Szef komisji zdrowia sejmiku dolnośląskiego Michał Huzarski (SLD), powołując się na raport NIK, wskazywał, że szpitale po przekształceniach nadal się zadłużają. „Co bardziej niepokojące, wydłużają się w nich kolejki do realizacji świadczeń zdrowotnych (...). Komercjalizacja nie działa. To jest tylko dobry slogan, którego efektu nie widać” - mówił.

SLD chce, aby w przyszłorocznym budżecie województwa zabezpieczyć 70 mln zł na pokrycie zobowiązań 27 szpitali w regionie, których organem założycielskim jest Dolnośląski Urząd Marszałkowski. Według polityków Sojuszu w projekcie budżetu województwa na pomoc szpitalom zapisano 67 mln, z czego 37 mln zł to pieniądze Ministerstwa Zdrowia na komercjalizację szpitali.

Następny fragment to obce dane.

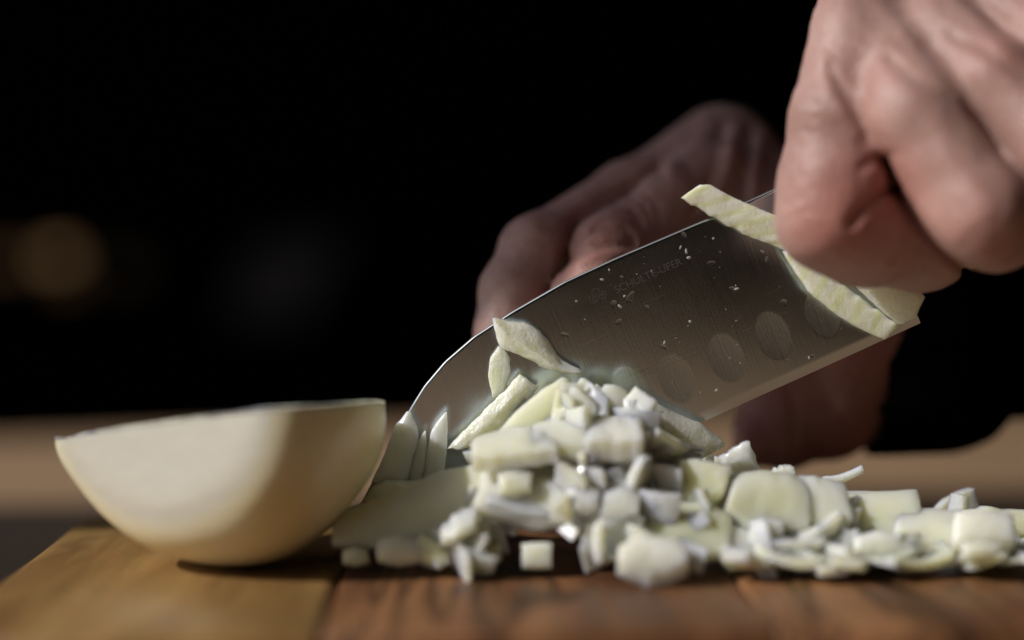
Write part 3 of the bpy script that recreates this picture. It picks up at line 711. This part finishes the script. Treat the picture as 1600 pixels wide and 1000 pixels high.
piece('widest of the three grey onion shards standing against the blade tip', [(636, 643), (618, 664), (602, 706), (581, 754)], [(641, 643), (652, 668), (655, 700), (640, 754)], -.004, .002, .0008, ONION_PALE, y2=-.006)
piece('narrow middle shard of the three standing against the blade tip', [(663, 673), (650, 695), (640, 720), (632, 754)], [(665, 673), (667, 700), (666, 725), (660, 754)], -.005, .0018, .0005, ONION_PALE, y2=-.006)
piece('rightmost of the three grey onion shards standing against the blade tip', [(695, 644), (678, 664), (668, 700), (658, 752)], [(698, 644), (700, 672), (698, 705), (692, 750)], -.005, .002, .0006, ONION_PALE, y2=-.006)
piece('frothy white onion chip lying below the three grey shards', [(569, 775), (582, 762), (605, 751), (640, 752), (700, 750)], [(584, 783), (600, 788), (640, 786), (670, 780), (705, 775)], -.010, .006, .0030, ONION_CUT, jit=.00015)
piece('thin white onion sliver between onion half and the blurred dark slice', [(540, 810), (556, 800), (580, 792)], [(546, 815), (566, 808), (592, 797)], -.014, .003, .001, ONION_PALE)
piece('large shaded onion slice slanting up in front of the heap, left side', [(528, 806), (580, 785), (640, 760), (700, 738), (745, 728), (790, 745)], [(520, 852), (590, 858), (650, 856), (700, 846), (745, 830), (790, 800)], -.022, .0025, .002, ONION_SLICE, yr=-.031, N=30)
for lab, l, r, y in [
    ('pointed onion plate leftmost at the top of the heap', [(876, 592), (840, 615), (800, 650), (765, 690)], [(888, 600), (880, 650), (860, 690), (830, 712)], -.012),
    ('pointed onion plate in the middle at the top of the heap', [(905, 594), (886, 620), (862, 660), (850, 690)], [(922, 602), (926, 640), (915, 680), (900, 710)], -.011),
    ('broad blunt onion plate rightmost at the top of the heap', [(942, 606), (930, 625), (920, 660), (905, 690)], [(978, 614), (986, 640), (985, 665), (980, 700)], -.014)]:
    piece(lab, l, r, y, .004, .0015, ONION, y2=y - .008)
for k_ in range(10):
    q_ = k_ / 9; xt = 775 + 215 * q_; yt = np.interp(xt, [775, 830, 875, 915, 955, 990], [688, 640, 612, 606, 612, 628]) + rng.uniform(-10, 16)
    ln = rng.uniform(50, 85); wd_ = rng.uniform(30, 48); sl = rng.uniform(14, 34) - 24 * q_
    o = slab('onion_slice', px3([(xt, yt), (xt - sl * .5 - 3, yt + ln * .5), (xt - sl, yt + ln)], -.013 - .010 * rng.random(), -.020), px3([(xt + 9, yt + 4), (xt + wd_ - sl * .4, yt + ln * .5), (xt + wd_ - sl, yt + ln)], -.015 - .008 * rng.random(), -.024), rng.uniform(.0013, .0022), rng.uniform(.0004, .0012), ONION if k_ % 3 else ONION_PALE, N=16, M=8)
    tag(o, 'thin upright onion slice in the fan of slices at the top of the heap', 'onion piece', 'thin slices fanned at the heap top')
piece('left of three pale overlapping slices across the front of the heap', [(742, 700), (780, 688), (830, 680), (868, 682)], [(738, 724), (790, 724), (840, 716), (872, 712)], -.019, .0042, .0022, ONION, N=22, yr=-.035, jit=.0001)
piece('middle of three pale overlapping slices across the front of the heap', [(838, 676), (880, 671), (925, 668), (950, 676)], [(828, 704), (880, 706), (930, 704), (956, 700)], -.018, .0046, .002, ONION_PALE, N=22, yr=-.033, jit=.0001)
piece('right of three pale overlapping slices, with a blunt dark right end', [(925, 667), (965, 664), (1002, 666)], [(915, 704), (960, 706), (1006, 700)], -.018, .0058, .0012, ONION_PALE, N=22, yr=-.034, jit=.0001)
piece('sloping onion layer below the three overlapping slices, front of the heap', [(760, 738), (840, 742), (920, 738), (985, 730)], [(740, 800), (830, 822), (920, 818), (975, 800)], -.025, .003, .003, ONION, N=26, yr=-.036, jit=.0001)
piece('small cream onion chip on the sloping layer, left of a larger chip', [(884, 768), (908, 762), (938, 770)], [(890, 800), (912, 806), (934, 796)], -.034, .003, .0012, ONION_PALE, yr=-.038)
piece('tilted cream onion chip on the sloping layer, right of a smaller chip', [(944, 772), (972, 762), (1002, 776)], [(938, 808), (966, 820), (996, 806)], -.033, .003, .0015, ONION, yr=-.038)
piece('narrow onion sliver lying across the lower left of the sloping layer', [(762, 776), (806, 792), (856, 800)], [(758, 792), (804, 810), (854, 816)], -.034, .003, .0008, ONION_PALE, yr=-.036)
piece('yellowish onion chip at the upper left of the sloping layer', [(776, 742), (800, 736), (832, 742)], [(782, 772), (806, 780), (828, 770)], -.032, .003, .0012, ONION, yr=-.036)
piece('broad veined onion layer leaning right off the heap under the blade edge', [(985, 615), (1010, 622), (1045, 640), (1090, 660), (1130, 688)], [(985, 660), (1010, 690), (1050, 710), (1085, 722), (1112, 706)], -.010, .0025, .003, ONION_CUT, y2=-.004, N=30)
piece('shaded broad onion layer beneath the veined layer, right flank of heap', [(960, 690), (1010, 690), (1060, 712), (1110, 740)], [(950, 790), (1000, 800), (1050, 795), (1090, 780)], -.018, .003, .002, ONION, N=20)
piece('ragged white onion piece standing upright right of the heap', [(1096, 720), (1120, 712), (1140, 704), (1160, 690), (1170, 690)], [(1100, 760), (1130, 758), (1150, 756), (1172, 752), (1190, 740)], .004, .003, .001, ONION_PALE, jit=.00015)
piece('small ragged tip of onion peeping out just left of the sunlit curl', [(1186, 742), (1205, 734), (1222, 728), (1238, 728)], [(1190, 765), (1210, 762), (1228, 758), (1246, 752)], .004, .004, .001, ONION_PALE, jit=.00015)
piece('cube-like onion piece leaning at the right foot of the heap', [(1062, 728), (1085, 725), (1115, 730), (1142, 738)], [(1052, 788), (1075, 792), (1105, 790), (1130, 778)], -.022, .006, .0012, ONION, yr=-.028)
piece('curved onion layer with rounded left end in the middle of the low spread', [(1150, 748), (1185, 740), (1230, 744), (1262, 756)], [(1134, 792), (1170, 826), (1215, 836), (1262, 828)], -.018, .003, .004, ONION, yr=-.032)
piece('flat onion layer leaning on the curved layer with the rounded left end', [(1228, 750), (1270, 748), (1318, 760)], [(1236, 808), (1280, 822), (1330, 818)], -.020, .003, .0015, ONION_PALE, yr=-.030)
piece('thin curled onion sliver poking up from the low spread', [(1285, 745), (1310, 742), (1330, 735), (1346, 727)], [(1288, 760), (1312, 756), (1334, 746), (1350, 738)], -.006, .002, .0006, ONION_PALE)
piece('flat-topped onion wedge below the curled sliver', [(1270, 752), (1295, 755), (1318, 762)], [(1270, 800), (1300, 800), (1336, 796)], -.010, .005, .002, ONION)
piece('long onion piece with a square right end, right part of the spread', [(1280, 785), (1330, 780), (1390, 776), (1432, 772)], [(1280, 835), (1330, 842), (1390, 838), (1440, 832)], -.012, .0035, .003, ONION, yr=-.026)
piece('pale green onion block right of the square-ended piece', [(1400, 806), (1450, 804), (1500, 806)], [(1392, 862), (1450, 870), (1500, 866)], -.020, .005, .0015, ONION, yr=-.03)
piece('grey-white blurred onion block at the right edge of the spread', [(1490, 808), (1530, 806), (1578, 812)], [(1488, 858), (1530, 862), (1582, 856)], -.030, .006, .0015, ONION_PALE, yr=-.036)
piece('ragged onion fan farthest right, behind the grey-white block', [(1490, 808), (1515, 794), (1550, 790), (1600, 797), (1640, 815)], [(1490, 830), (1520, 850), (1560, 860), (1600, 860), (1640, 858)], -.008, .004, .003, ONION, jit=.00015)
piece('tiny white onion bit in front of the grey-white block', [(1502, 850), (1530, 848), (1560, 850)], [(1506, 874), (1530, 875), (1552, 872)], -.042, .004, .001, ONION_PALE, yr=-.043)
piece('long pinkish white onion splinter on the board pointing right', [(1130, 818), (1180, 838), (1240, 850), (1300, 858), (1336, 870)], [(1120, 850), (1170, 872), (1230, 884), (1290, 892), (1340, 888)], -.028, .003, .0015, ONION_PALE, yr=-.036, N=30)
piece('white lumpy onion bit lying alone nearest the camera', [(966, 872), (985, 856), (1020, 850), (1055, 856), (1074, 872)], [(966, 886), (985, 898), (1018, 912), (1050, 902), (1074, 888)], -.040, .005, .003, ONION_PALE, yr=-.048, jit=.00006)
piece('single white onion cube alone on the board before the heap', [(815, 850), (838, 847), (862, 848)], [(816, 888), (838, 889), (862, 888)], -.034, .006, .0004, ONION_PALE, yr=-.035, jit=.00004)
piece('large rounded onion layer lying at the front foot of the heap', [(985, 800), (1040, 782), (1090, 785), (1140, 806)], [(990, 858), (1040, 872), (1090, 878), (1140, 866)], -.024, .0035, .004, ONION, yr=-.037)
piece('square white onion bit behind the long pinkish splinter', [(1170, 812), (1195, 808), (1222, 812)], [(1172, 846), (1195, 848), (1222, 846)], -.032, .005, .001, ONION_PALE)
piece('flat onion flake on the board between splinter and green block', [(1330, 845), (1370, 836), (1430, 845)], [(1335, 868), (1380, 876), (1435, 870)], -.032, .004, .002, ONION_PALE, yr=-.036)
piece('yellow crumpled onion petal low on the left of the heap', [(688, 826), (710, 806), (744, 792)], [(690, 852), (720, 850), (748, 828)], -.036, .003, .004, ONION, jit=.00015)
piece('smallest dull onion bit in the shadow right of the onion half', [(536, 860), (555, 856), (574, 860)], [(538, 880), (556, 884), (578, 880)], -.034, .003, .001, ONION_SLICE)
piece('dull flat onion bit lying before the large shaded slice', [(592, 846), (622, 838), (652, 846)], [(590, 876), (622, 884), (656, 878)], -.034, .003, .002, ONION_SLICE, yr=-.037)
piece('dull tilted onion bit between the shaded slice and the crumpled petal', [(655, 838), (680, 850), (700, 868)], [(640, 862), (662, 880), (690, 888)], -.034, .003, .0012, ONION_SLICE, yr=-.037)
piece('small onion bit in the shadow left of the single white cube', [(755, 852), (770, 848), (782, 852)], [(757, 874), (770, 877), (784, 874)], -.034, .004, .001, ONION_SLICE)

# the many diced bits of the heap, a few shapes shared
def diced(seed):
    r = np.random.default_rng(seed); n, m_ = 9, 7
    w, h, t = r.uniform(.008, .017), r.uniform(.005, .010), r.uniform(.0013, .0026)
    Rc = r.uniform(.012, .03); ske = r.uniform(-.35, .35); u = np.linspace(-1, 1, n)[:, None]; v = np.linspace(-1, 1, m_)[None, :]
    X = w / 2 * u + ske * h / 2 * v + 0 * v; Z = h / 2 * v * (1 - 0.25 * r.random() * u ** 2) + 0 * u; X = X + r.normal(0, .00008, X.shape); Z = Z + r.normal(0, .00008, X.shape)
    Y = (X ** 2 + 0.4 * Z ** 2) / (2 * Rc)
    rim = np.where((np.abs(u) > .99) | (np.abs(v) > .99), .93, 1.0)
    V = np.concatenate([np.stack([X, Y - t / 2 * rim, Z], 2).reshape(-1, 3), np.stack([X, Y + t / 2 * rim, Z], 2).reshape(-1, 3)])
    I = np.arange(n * m_).reshape(n, m_); J = I + n * m_; Fc = []
    for i in range(n - 1):
        for j in range(m_ - 1): Fc.append((I[i, j], I[i + 1, j], I[i + 1, j + 1], I[i, j + 1])); Fc.append((J[i, j], J[i, j + 1], J[i + 1, j + 1], J[i + 1, j]))
    for i in range(n - 1): Fc.append((I[i + 1, 0], I[i, 0], J[i, 0], J[i + 1, 0])); Fc.append((I[i, -1], I[i + 1, -1], J[i + 1, -1], J[i, -1]))
    for j in range(m_ - 1): Fc.append((I[0, j], I[0, j + 1], J[0, j + 1], J[0, j])); Fc.append((I[-1, j + 1], I[-1, j], J[-1, j], J[-1, j + 1]))
    me = mesh('onion_piece', V, Fc, True, 42); bm = bmesh.new(); bm.from_mesh(me); bmesh.ops.recalc_face_normals(bm, faces=bm.faces); bm.to_mesh(me); bm.free()
    me.materials.append(ONION if seed % 3 else ONION_PALE); return me
DICE = [diced(k) for k in range(18)]
hx = [640, 700, 740, 800, 860, 920, 1000, 1060, 1120, 1180, 1250, 1330, 1430, 1520, 1600, 1660]
hy = [862, 805, 740, 665, 622, 620, 650, 705, 752, 768, 782, 795, 815, 830, 835, 850]
cnt = 0; tries = 0
while cnt < 232 and tries < 4000:
    tries += 1
    px = rng.uniform(640, 1640); topz = max(0.004, (874 - np.interp(px, hx, hy)) / 65.8 / 100)
    if rng.random() > 0.25 + topz / 0.036: continue
    yb = -0.004 if px < 1090 else 0.012
    q = rng.beta(1.0, 1.4); y = -0.040 + (yb + 0.040) * q
    if 790 < px < 885 and y < -0.020: continue
    lim = topz * min(1, 0.34 + 1.3 * q)
    z = lim * rng.uniform(0.1, 1.0) ** 0.4 - .001
    x = P(px, 800, -0.015)[0]
    o = bpy.data.objects.new('onion_piece', DICE[rng.integers(18)]); COL.objects.link(o)
    o.location = (x, y, max(z, 0.0028)); k = rng.uniform(0.62, 1.12); o.scale = (k, k, k)
    o.rotation_euler = (rng.uniform(-.7, .9), rng.uniform(-.6, .6) + (1.57 if rng.random() < .3 else 0), rng.uniform(-.9, .9) + (3.14 if rng.random() < .5 else 0))
    if o.location.z < .004: o.rotation_euler = (1.57 + rng.uniform(-.25, .25), rng.uniform(-.2, .2), rng.uniform(0, 6))
    heap = px < 1100
    tag(o, 'small diced onion bit among many in the tall heap against the blade' if heap else 'small diced onion bit among many in the low spread right of the heap', 'onion piece', 'diced onion in the tall heap' if heap else 'diced onion in the low spread')
    cnt += 1
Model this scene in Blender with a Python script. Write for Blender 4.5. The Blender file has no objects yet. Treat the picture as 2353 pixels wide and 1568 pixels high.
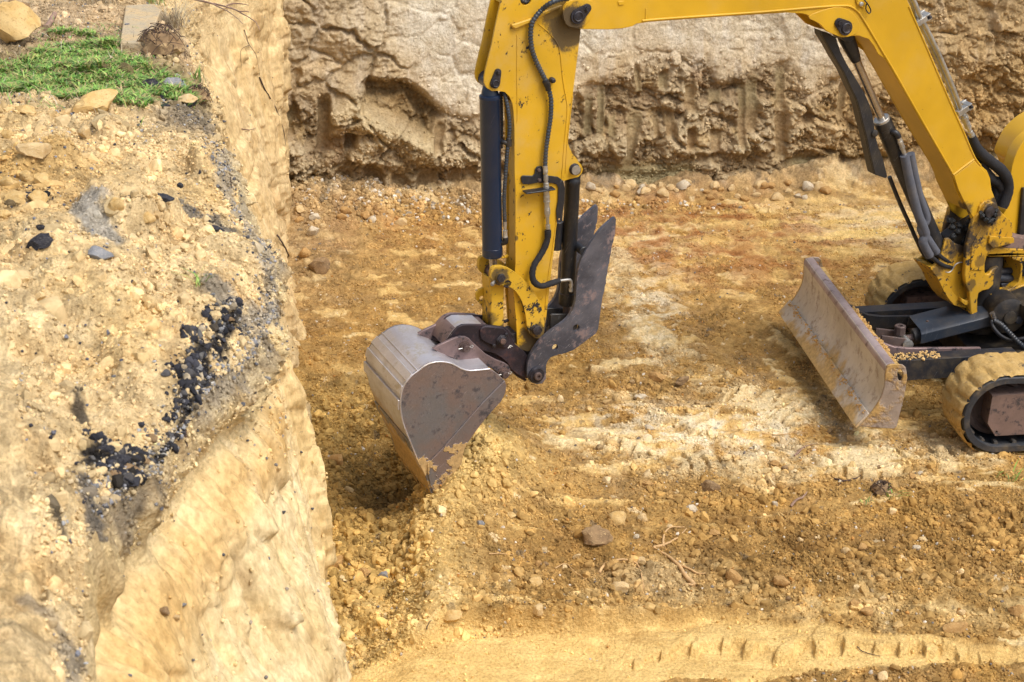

„Będziemy próbować rozmawiać z ministerstwem, czy tych pieniędzy zamiast na komercjalizację nie dałoby się przeznaczyć na dofinansowanie szpitali w takiej formie, jak są obecnie” - mówił Mołoń.

Komercjalizacji szpitali nie popierają również opozycyjni radni PiS i Obywatelskiego Dolnego Śląska.

Sesję sejmiku województwa, na której będzie głosowany przyszłoroczny budżet, zaplanowano na 20 grudnia. Mołoń podkreślił, że do tego czasu SLD będzie rozmawiało ze swoim koalicjantem o komercjalizacji szpitali.